Minolta Panorama adapter for 7000i

Discussion in 'Sony/Minolta' started by paul_clayton, Sep 22, 2004.

  1. Hi, can anyone tell me how the Minolta Panorama adapter for 7000i works?

    Also, does film require special developing?

  2. It will black out the top and bottom part of the frame, just like APS does. The original frame size does not change, so you don't need special development. If you use print film you can achieve the same effect with the high-tech device called "scissors" applied to the prints.
  3. As above, the panorama adapter is a nice toy, but unnecessary. A decent lab will crop and print your negatives for you, if you need them to.

    As a more practical alternative to the panorama adapter, you might try a panorama head. These are small dials that can mount between the camera body and your tripod head. Some are only free-spinning, but many also feature preset detents (click stops) for different focal lengths. The benefit here is that you can combine multiple 35mm negatives or slides into one long strip of exposures -- meaning the resulting image of a chain of 35mm frames is of a much higher quality than a portion of one 35mm frame. The trick is making sure that the exposures and compositions match.

    Minolta made one, but I couldn't find it, so I ended up getting a Nikon head -- unfortunate, because while two of the preset focal lengths are the same between the brands (35mm and 50mm), Minolta did not make a 105mm lens, and I am forced to compensate by overlap.
  4. ok, but with the Minolta panorama adapter, how is it panoramic, since it is still only the same width as normal 35mm film, if u see what i mean.
  5. Paul,

    Remember that 35mm film is not a series of individual frames, but actually a continuous roll of film, 24mm high. Your 35mm camera divides the roll into a series of 24mm x 36mm frames when you snap your pictures. The panorama adapter simply uses a wider piece of the film than 36mm for each panorama frame. (I don't happen to know what the precise width is in millimeters, but it is probably something on the order of twice a normal width, or 72mm). It then compensates for the different aspect ratio of panorama shots by blacking out part of the top and bottom of each frame, making the height of each panorama frame narrower than 24mm. (Hence the "letterbox" look.) The film can then be processed at any film lab, as long as the lab knows that the roll contains panoramic frames, just as though the film were shot in an APS camera.

    I own an 8000i, but not the adapter. But if I am not mistaken, I believe one big limitation of using the adapter on a 7000i or 8000i or another similar Maxxum is that you cannot switch from panorama to normal within a single film roll, because you have to open the back of the camera in order to install the adapter. The Maxxum models which are actual panorama model cameras allow you to throw a switch and go back and forth from panorama to normal even in the middle of a roll.

    These adapters are almost always for sale on eBay for $25 or 30. If you are interested, you might ask for more details from someone there who has one for sale.

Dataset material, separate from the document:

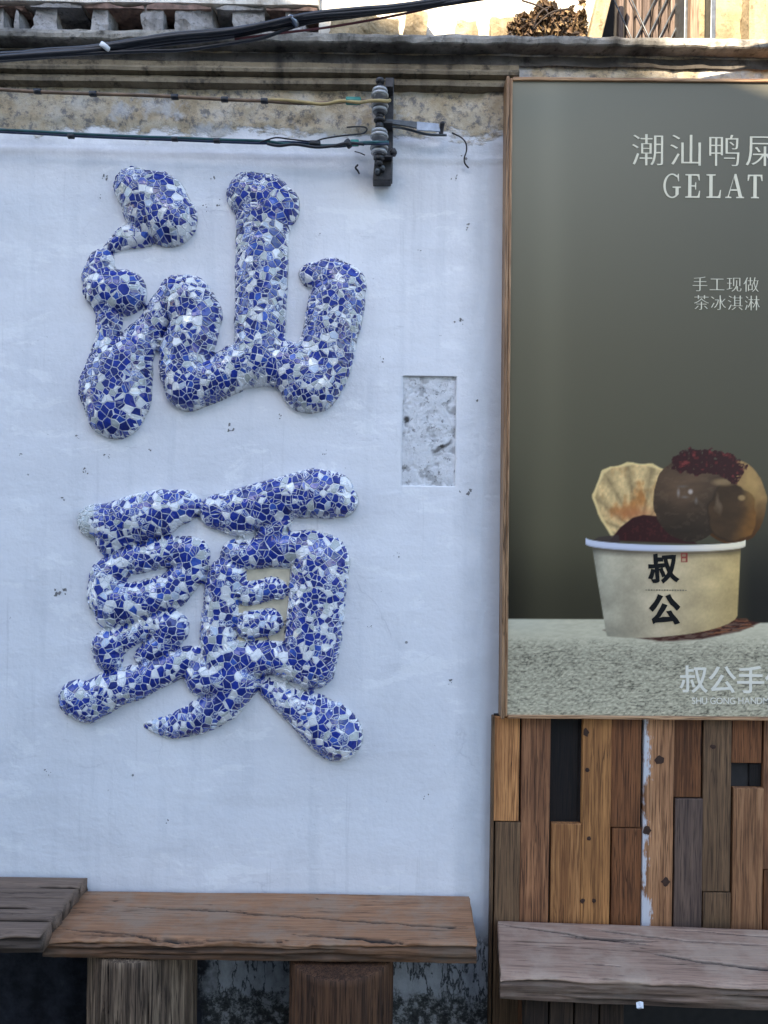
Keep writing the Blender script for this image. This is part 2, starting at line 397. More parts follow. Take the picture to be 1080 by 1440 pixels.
# chips, nail holes: little dark pits with ragged rims
vv, ff = [], []
for (px, py, r) in chips:
    for q in range(random.randint(2, 5)):
        c = P(px+random.gauss(0, r*.8), py+random.gauss(0, r*.8), 0); ix = int(np.argmin(abs(xs-c.x))); iz = int(np.argmin(abs(zs-c.z)))
        y = Y[iz, ix]-.0010; b = len(vv); n = 9; rq = r*random.uniform(.25, .75)
        asp = random.uniform(.8, 1.3); ro = random.uniform(0, 3)
        for k in range(n):
            t = 2*math.pi*k/n; rr = rq*.0015*random.uniform(.4, 1.3)
            dx, dz = math.cos(t)*rr*asp, math.sin(t)*rr/asp
            vv.append((c.x+dx*math.cos(ro)-dz*math.sin(ro), y, c.z+dx*math.sin(ro)+dz*math.cos(ro)))
        vv.append((c.x, y-.0003, c.z))
        ff += [(b+n, b+k, b+(k+1) % n) for k in range(n)]
tag(add('plaster_chips', vv, ff, mat_flat('chip_grey', (.19, .185, .185), .9, var=.5, sc=200.), BL), kind='stuff')
# the patch
px_ = np.arange(nx0-.001, nx1+.0025, .0026); pz_ = np.arange(nz0-.001, nz1+.0025, .0026)
PX, PZ = np.meshgrid(px_, pz_)
peel = fbm(PX*22, PZ*22, 4., 5)
edge_d = np.minimum(np.minimum(PX-nx0, nx1-PX), np.minimum(PZ-nz0, nz1-PZ))
peel = fbm(PX*48, PZ*40, 4., 5)
deep = sstep(.57, .61, peel+.20*sstep(.03, 0., edge_d)*(fbm(PX*14, PZ*14, 8., 3))*1.2)
PY = .0060+np.interp(PX, xs, Yb[int(np.argmin(abs(zs-(nz0+nz1)/2)))])*.8+deep*.0016+(fbm(PX*60, PZ*60, 1., 3)-.5)*.003
pd = np.clip(.42*deep*sstep(.45, .62, fbm(PX*45, PZ*45, 3., 4))+sstep(.012, .004, np.hypot(PX-P(572, 589).x, PZ-P(572, 589).z))+.8*sstep(.010, .003, np.abs((PX-P(620, 630).x)*.5-(PZ-P(620, 630).z)+(peel-.5)*.03))*sstep(.035, .02, np.abs(PX-P(622, 630).x)), 0, 1)
n2 = PX.shape[1]
pm = add('recessed_patch', np.stack([PX.ravel(), PY.ravel(), PZ.ravel()], 1), [(j*n2+i, j*n2+i+1, (j+1)*n2+i+1, (j+1)*n2+i) for j in range(PX.shape[0]-1) for i in range(n2-1)], M_PATCH, BL, smooth=True)
pm['label'] = 'sunken flaking rectangle in the whitewash'
at = pm.data.attributes.new('dirt_shade', 'FLOAT', 'POINT'); at.data.foreach_set('value', pd.ravel().astype(np.float32))

def run_profile(name, prof, mat, x0=-4., x1=4., step=.02, rough=.004, seed=1., sc=14.):
    """a moulding: profile of (Y, z) run along the wall, worn by noise"""
    xr = np.arange(x0, x1+step, step)
    # refine the profile
    pp = []
    for (a, b), (c, d) in zip(prof[:-1], prof[1:]):
        L = math.hypot(c-a, d-b); k = max(1, int(L/.012))
        pp += [(a+(c-a)*i/k, b+(d-b)*i/k) for i in range(k)]
    pp.append(prof[-1]); pp = np.array(pp); k = len(pp)
    XX = np.repeat(xr, k); YY = np.tile(pp[:, 0], len(xr)); ZZ = np.tile(pp[:, 1], len(xr))
    w = (fbm(XX*sc, YY*sc+ZZ*sc, seed, 4)-.5)*2*rough
    w2 = (fbm(XX*sc*.9, YY*sc+ZZ*sc, seed+9, 4)-.5)*2*rough
    v = np.stack([XX, np.minimum(YY+w, .12), ZZ+w2*.8], 1)
    f = [(i*k+j, i*k+j+1, (i+1)*k+j+1, (i+1)*k+j) for i in range(len(xr)-1) for j in range(k-1)]
    return add(name, v, f, mat, BL, smooth=False)
zt = lambda px, py, Y: P(px, py, Y).z
zl0, zl1 = zt(540, 60, -.05), zt(540, 45, -.05)           # lip of the ledge
run_profile('cornice_ledge', [(.10, zl0+.006), (-.046, zl0+.001), (-.05, zl0+.004), (-.051, (zl0+zl1)/2), (-.047, zl1-.004), (-.04, zl1), (.25, zl1+.01)], M_LEDGE, rough=.0065, sc=34.)
zf = zl0-.002
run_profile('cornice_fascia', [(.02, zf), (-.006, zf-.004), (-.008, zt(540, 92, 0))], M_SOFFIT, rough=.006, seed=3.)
run_profile('upper_moulding', [(.02, zt(540, 92, 0)), (-.010, zt(540, 92.5, 0)), (-.010, zt(540, 100, 0)), (-.017, zt(540, 101, 0)), (-.022, zt(540, 105, 0)), (-.020, zt(540, 109, 0)), (-.004, zt(540, 111, 0)), (.02, zt(540, 112, 0))], M_MOULD, x1=.345, rough=.0022, seed=5.)
run_profile('lower_moulding', [(.02, zt(540, 112, 0)), (-.008, zt(540, 113, 0)), (-.010, zt(540, 118, 0)), (-.020, zt(540, 120, 0)), (-.020, zt(540, 125, 0)), (-.002, zt(540, 128, 0)), (.02, zt(540, 129, 0))], M_MOULD, x1=.345, rough=.0022, seed=6.)

# upper storey, set back on the ledge
US = .17
zb = zl1+.0
def upx(px, Y=US): return P(px, 20, Y).x
ztop = 3.9
# parapet of crumbling piers in the left half
box('parapet_back', (-4, US+.32, zb-.02), (upx(446, US+.3), US+.4, ztop), M_DARK, BL, 0)  # near-black sheet, painted shade behind the pier gaps
def lumpy_box(name, a, b, mat, parent, amp=.008, sc=26., step=.016, own=True):
    bm = bmesh.new(); bmesh.ops.create_cube(bm, size=1)
    c = (Vector(a)+Vector(b))/2; s = Vector([abs(q-p) for p, q in zip(a, b)])
    for q in bm.verts: q.co = Vector((q.co.x*s.x, q.co.y*s.y, q.co.z*s.z))+c
    cuts = [max(1, min(40, int(k/step))) for k in s]
    for ax in range(3):
        for k in range(1, cuts[ax]):
            pl = c.copy(); pl[ax] = c[ax]-s[ax]/2+s[ax]*k/cuts[ax]
            nn = Vector((0, 0, 0)); nn[ax] = 1
            bmesh.ops.bisect_plane(bm, geom=bm.verts[:]+bm.edges[:]+bm.faces[:], plane_co=pl, plane_no=nn)
    bm.normal_update()
    co = np.array([q.co[:] for q in bm.verts])
    h = (fbm(co[:, 0]*sc, co[:, 1]*sc+31, co[:, 2]*sc, 4)-.5)*2*amp
    h2 = (fbm(co[:, 0]*sc*.4+9, co[:, 1]*sc*.4+31, co[:, 2]*sc*.4, 3)-.5)*2*amp
    for q, k, k2 in zip(bm.verts, h, h2): q.co += q.normal*(k+k2)
    me = bpy.data.meshes.new(name); bm.to_mesh(me); bm.free()
    o = link(name, me, mat, parent)
    org = c if own else Vector((0, 0, 0))
    me.transform(Matrix.Translation(-org)); o.location = org-(parent.location if parent else Vector((0, 0, 0)))
    return o
gaps = [(-70, -40), (8, 20), (30, 49), (84, 131), (153, 200), (229, 248), (303, 328), (374, 400), (432, 448)]
zg0, zg1 = zt(200, 38, US), zt(200, 18, US)
prev = -260
for a, b in gaps:
    lumpy_box('pier', (upx(prev), US-.01, zb-.01), (upx(a), US+.14, zg1+.02), M_PIER, BL, .020, 24.)
    prev = b
lumpy_box('parapet_base', (-3, US-.005, zb-.02), (upx(448), US+.16, zg0-.012), M_PIER, BL, .007, 22., .03)
for a, b in [(-300, 40), (43, 118), (121, 205), (208, 300), (303, 372), (375, 447)]:
    lumpy_box('brick_course', (upx(a), US-.018, zg1+.001), (upx(b), US+.15, zg1+.014), M_BRICK if a not in (43, 303) else M_PIER, BL, .013, 24., .012)
lumpy_box('parapet_rail', (-3, US-.022, zg1+.017), (upx(447), US+.15, zg1+.40), M_UPPER, BL, .014, 14., .03)
for k in range(26):
    q = P(random.uniform(-40, 450), 38, US-.03); s = random.uniform(.008, .02)
    lumpy_box('rubble', (q.x-s, US-.04, zb-.004), (q.x+s*random.uniform(.4, 1.4), US-.012, zb+s*random.uniform(.5, 1.4)), M_PIER if k % 3 else M_BRICK, BL, .010, 40., .009)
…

    I hope this explanation is not too confusing. It would be much easier if I knew how to post a drawing!
  6. Thanks John.

    One final question, so if the camera lengthens the frame, then surely you would get less than 36 pictures to a 36 film?

    I have purchased one off ebay, waiting delivery. I will post some results soon.
  7. Yes, you get fewer than 36 shots. If I am right that panoramics are about twice as wide as normal shots, you would get about half as many shots on a "36 exposure" roll.

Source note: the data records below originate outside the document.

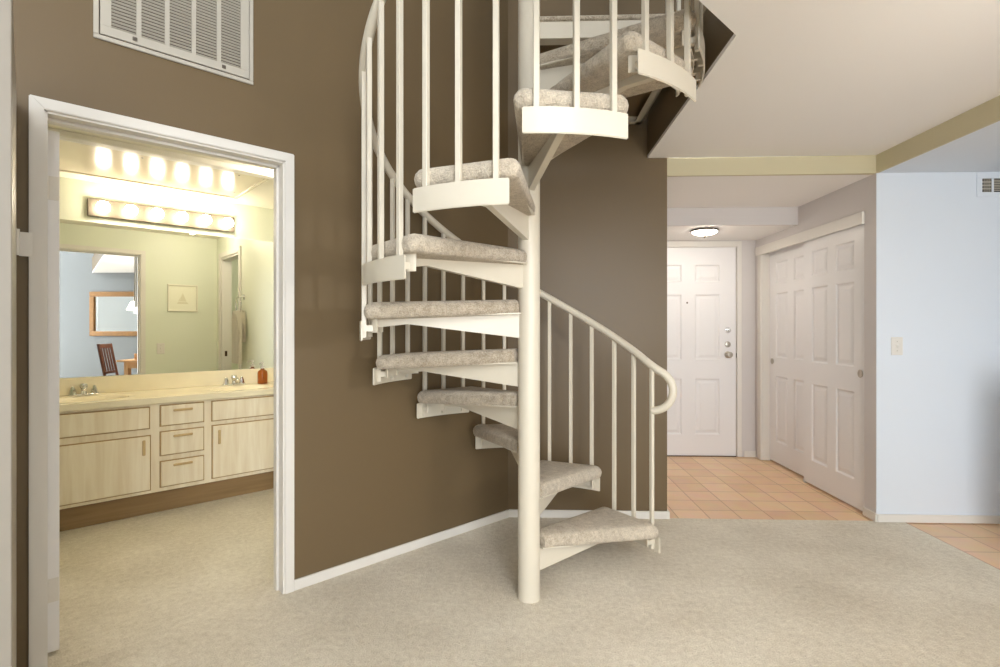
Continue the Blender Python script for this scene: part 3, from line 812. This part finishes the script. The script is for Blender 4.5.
# chandelier
t = thing('chandelier', 'chandelier with white glass shades over the dining table, seen in the mirror', 'chandelier', (1.62, .47, CE-.09))
b = new(); lathe(b, [(.06, .09), (.055, .07), (.01, .06), (0, .06)], 24); obj('canopy', b, brushed, t, 40)
b = new(); sweep(b, [(0, 0, .07), (0, 0, -.48)], .007, 8); obj('stem', b, brushed, t)
b = new(); lathe(b, [(.0, -.47), (.03, -.49), (.045, -.54), (.02, -.60), (.012, -.66), (0, -.68)], 20); obj('hub', b, brushed, t, 50)
for k in range(5):
    a = R(72*k+270); ca, sa = math.cos(a), math.sin(a)
    b = new(); sweep(b, [(ca*r, sa*r, z) for r, z in ((.02, -.55), (.10, -.60), (.18, -.57), (.24, -.52), (.26, -.54), (.26, -.60))], .008, 8); ar = obj('arm', b, brushed, t, 50)
    b = new(); lathe(b, [(.025, -.60), (.05, -.62), (.075, -.68), (.10, -.735), (.097, -.735), (.07, -.68), (.045, -.625), (.0, -.61)], 24, Matrix.Translation((ca*.26, sa*.26, 0))); obj('shade', b, shade_glow, ar, 50)

# ================================================================== LIGHTS
def light(name, typ, loc, e, col, size=.1, rot=None, **kw):
    l = bpy.data.lights.new(name, typ); l.energy = e; l.color = col
    if typ == 'POINT': l.shadow_soft_size = size
    if typ == 'SPOT': l.shadow_soft_size = size; l.spot_size = kw.get('cone', R(120)); l.spot_blend = .6
    o = bpy.data.objects.new(name, l); COL.objects.link(o); o.location = loc
    if rot: o.rotation_euler = rot
    return o
#light('foyer_lamp', 'SPOT', (1.615, 4.52, 2.02), 11, (1, .93, .82), .08, (0, 0, 0), cone=R(160))
bx_, by_ = WW(-1.12, .85)
light('bathroom_fill', 'POINT', (bx_, by_, 2.212), 9, (1, .88, .70), .03)  # added fill without a fixture, brightens the vanity side
tx_, ty_ = WW(0.0, .9)
light('toilet_room_fill', 'POINT', (tx_, ty_, 2.15), 5, (1, .93, .80), .03)  # added fill so the inner doorway does not read black
light('living_room_fill', 'POINT', (1.3, -2.8, 3.7), 60, (1, .92, .80), .3)  # added warm fill behind the camera, no fixture
light('chandelier_lamp', 'POINT', (1.62, .47, 1.45), 34, (1, .95, .87), .06)

w = bpy.data.worlds.new('daylight'); sc.world = w; w.use_nodes = True
nt = w.node_tree; bg = nt.nodes['Background']
bg.inputs['Color'].default_value = (.91, .955, 1.0, 1); bg.inputs['Strength'].default_value = 12

# ================================================================== CAMERA
cam = bpy.data.cameras.new('camera'); co = bpy.data.objects.new('camera', cam); COL.objects.link(co)
co.location = (0, 0, 1.243); co.rotation_euler = (R(90), 0, YAW)
cam.sensor_width = 36; cam.lens = 36*.515; cam.shift_x = 0; cam.shift_y = (328.5-333.5)/1000
cam.clip_start = .02
sc.camera = co
sc.view_settings.view_transform = 'Standard'; sc.view_settings.look = 'None'; sc.view_settings.gamma = 1
sc.view_settings.use_curve_mapping = False; sc.view_settings.exposure = .3
sc.cycles.max_bounces = 12; sc.cycles.diffuse_bounces = 6
sc.cycles.use_denoising = True
sc.cycles.sample_clamp_indirect = 6
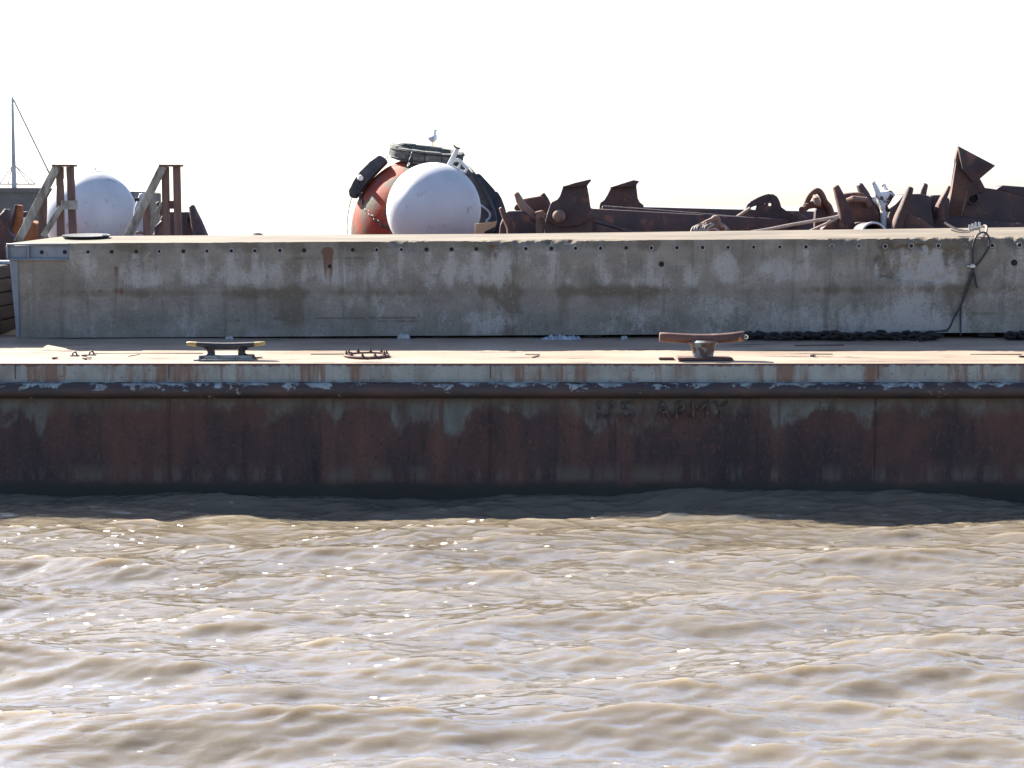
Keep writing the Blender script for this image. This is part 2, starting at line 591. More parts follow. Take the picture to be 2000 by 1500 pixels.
def mat_wall_top():
    m, nt, b = mat_new('sandy_concrete_top')
    g = G(nt)
    v = g.obj()
    c = g.ramp(g.noise(g.obj((.35, 1.4, 1)), 1.8, 7, .62), [(.32, (.095, .075, .054)), (.5, (.15, .118, .082)), (.68, (.20, .165, .116))])
    c = g.mix(g.smooth(g.noise(v, 20, 4, .6), .64, .74), c, (.15, .12, .09))
    g.l(c, b.inputs['Base Color'])
    b.inputs['Roughness'].default_value = .9
    g.bump(g.noise(v, 30, 5, .6), b, .4, .008)
    return m


def mat_water():
    m, nt, b = mat_new('muddy_brown_water')
    g = G(nt)
    v = g.obj()
    c = g.ramp(g.noise(g.obj((.5, 1, 1)), .35, 3, .5), [(.35, (.170, .141, .102)), (.65, (.208, .174, .126))])
    g.l(c, b.inputs['Base Color'])
    b.inputs['Roughness'].default_value = .03
    b.inputs['IOR'].default_value = 1.33
    b.inputs['Coat Weight'].default_value = .7
    b.inputs['Coat IOR'].default_value = 1.4
    b.inputs['Coat Roughness'].default_value = .03
    b.inputs['Subsurface Weight'].default_value = 1.0       # silt in the water glows through the crests
    b.inputs['Subsurface Radius'].default_value = (1.0, .9, .7)
    b.inputs['Subsurface Scale'].default_value = .80
    h1 = g.noise(g.obj((.34, 1, 1)), 4.2, 4, .5, .8)
    h2 = g.noise(g.obj((.5, 1, 1), (4, 2, 0)), 14, 4, .55, .6)
    h = g.math('ADD', h1, g.math('MULTIPLY', h2, .30))
    # scattered tiny sharp wavelets that catch the sun
    patch = g.smooth(g.noise(g.obj((.5, 1, 1), (2, 7, 0)), .9, 4, .7), .50, .68)
    vo = g.n('ShaderNodeTexVoronoi')
    vo.inputs['Scale'].default_value = 15
    vin = g.obj((.50, 1, .0))
    g.l(vin, vo.inputs['Vector'])
    vc = g.n('ShaderNodeSeparateColor')
    g.l(vo.outputs['Color'], vc.inputs[0])
    on = g.math('GREATER_THAN', vc.outputs[0], g.math('SUBTRACT', .95, g.math('MULTIPLY', patch, .45)))
    rad = g.math('ADD', .15, g.math('MULTIPLY', vc.outputs[1], .28))
    dome = g.math('MULTIPLY', g.math('LESS_THAN', vo.outputs['Distance'], rad), on)
    off = g.n('ShaderNodeVectorMath', operation='SUBTRACT')
    sc_ = g.n('ShaderNodeVectorMath', operation='SCALE')
    sc_.inputs['Scale'].default_value = 15
    g.l(vin, sc_.inputs[0])
    ps_ = g.n('ShaderNodeVectorMath', operation='SCALE')
    ps_.inputs['Scale'].default_value = 15
    g.l(vo.outputs['Position'], ps_.inputs[0])
    g.l(sc_.outputs[0], off.inputs[0])
    g.l(ps_.outputs[0], off.inputs[1])
    ox = g.n('ShaderNodeSeparateXYZ')
    g.l(off.outputs[0], ox.inputs[0])
    # glint facets added, tilted to flash sun at the camera by varying amounts
    lean = g.math('ADD', .35, g.math('MULTIPLY', vc.outputs[2], .55))
    hx = g.math('MULTIPLY', ox.outputs[0], .78 / 7.5)
    hy = g.math('MULTIPLY', ox.outputs[1], .62 / 15)
    spk = g.math('MULTIPLY', g.math('MULTIPLY', g.math('ADD', hx, hy), lean), dome)
    g.l(g.math('ADD', .03, g.math('MULTIPLY', g.math('GREATER_THAN', dome, .01), .09)), b.inputs['Coat Roughness'])
    calm = g.smooth(g.noise(g.obj((.45, 1, 1), (6, 1, 0)), .8, 4, .6), .40, .62)
    h = g.math('MULTIPLY', h, g.math('ADD', .35, calm))
    bp = g.n('ShaderNodeBump')
    bp.inputs['Strength'].default_value = 1.0
    bp.inputs['Distance'].default_value = 1.0
    g.l(spk, bp.inputs['Height'])
    g.bump(h, b, .6, .034)
    top = b.inputs['Normal'].links[0].from_node
    g.l(bp.outputs[0], top.inputs['Normal'])
    g.l(top.outputs[0], b.inputs['Coat Normal'])
    return m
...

    I, too, have thought about buying the adapters on eBay - even thought about buying another cheap 7000i body to leave the adapter in all the time. May decide instead to buy one of the genuine panorama bodies (the 400si or 600si versions, for example) with the feature built in. Let us all know how you make out.
  8. What are you talking about? The panorama adapter does NOT result in a wider frame. There's no way a Minolta AF camera can expose a frame larger than 36x24. The adapter just crops the top and bottom of the frame, resulting in a wider aspect ratio, but not in a wider frame.
    If you want a wider frame on 35mm film you have to use a Hasselblad X-Pan or Horizon 202 or Noblex 135.
  9. Paul,

    Looks like the info I gave you earlier was incorrect. As I said in my previous post, I do not actually own the Maxxum panoramic adapter, but was under the impression from what I had read that it did, indeed, allow you to create a true wider-than-36mm panoramic image. (As a matter of fact, there is a Maxxum panoramic adapter for sale on eBay right now, the owner of which makes that very claim.) "After further review," however, I find I was wrong. I checked with someone far more knowledgeable than I about Maxxums, and learned that Michael is correct. The adapter simply lops off the top and bottom of a standard 24mmx36mm frame to create an approximately 13mmx36mm panoramic aspect ratio, not a wider picture. This is true not only of the adapter you want to buy for your 7000i, but is also true of the later Maxxum models which feature a panorama switch that is built right into the camera body. Frankly, I am glad to learn this before buying an adapter myself, because this strikes me as something I have no interest in spending money on. But I hope that I did not not lead you astray in buying one for yourself.